The Manager's Commentary - November 2010
The month of November saw both the US Investment Grade (IG) and High Yield (HY) corporate bond markets finish in the red; -0.86% and -1.12% respectively. The Pender Corporate Bond Fund outperformed these and its Canadian benchmarks by a margin of over one percent by staying very short duration.
While the posted duration of the fund is approximately three years, the actual duration of the fund can be shorter. Case in point, the sixth largest position in the fund at the end of November, at 3.24%, was Sun Healthcare’s 9.125% bonds due April 2015. This bond had a stated duration of 3.7 years at the end of November. Given the weighting in the fund and its duration, the Sun Healthcare bond would have contributed 0.12 years to the funds overall duration. However, this bond was called by the company on Dec. 6th, meaning that the actual duration of the bond was in fact 0.02 years for a real contribution to the funds duration of a de minimis 0.00006 years.

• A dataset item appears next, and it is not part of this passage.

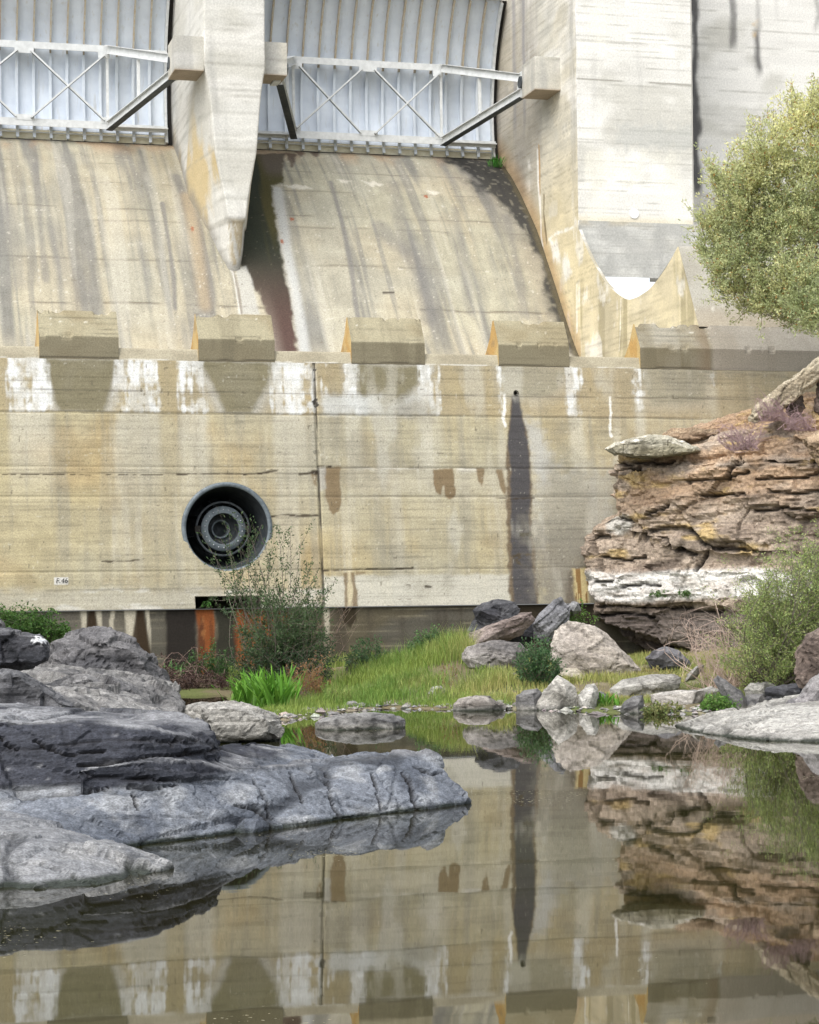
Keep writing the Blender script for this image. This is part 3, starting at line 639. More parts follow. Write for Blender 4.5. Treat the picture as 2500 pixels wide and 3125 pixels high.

More importantly, the Sun Healthcare investment generated a 15% internal rate of return.
We don’t want to give investors the impression that every bond in the fund is going to be tendered or called before maturity. However, as we’ve stated in the past, we are in constant pursuit of investments like Sun Healthcare, which possess a catalyst towards the return of capital and an adequate return.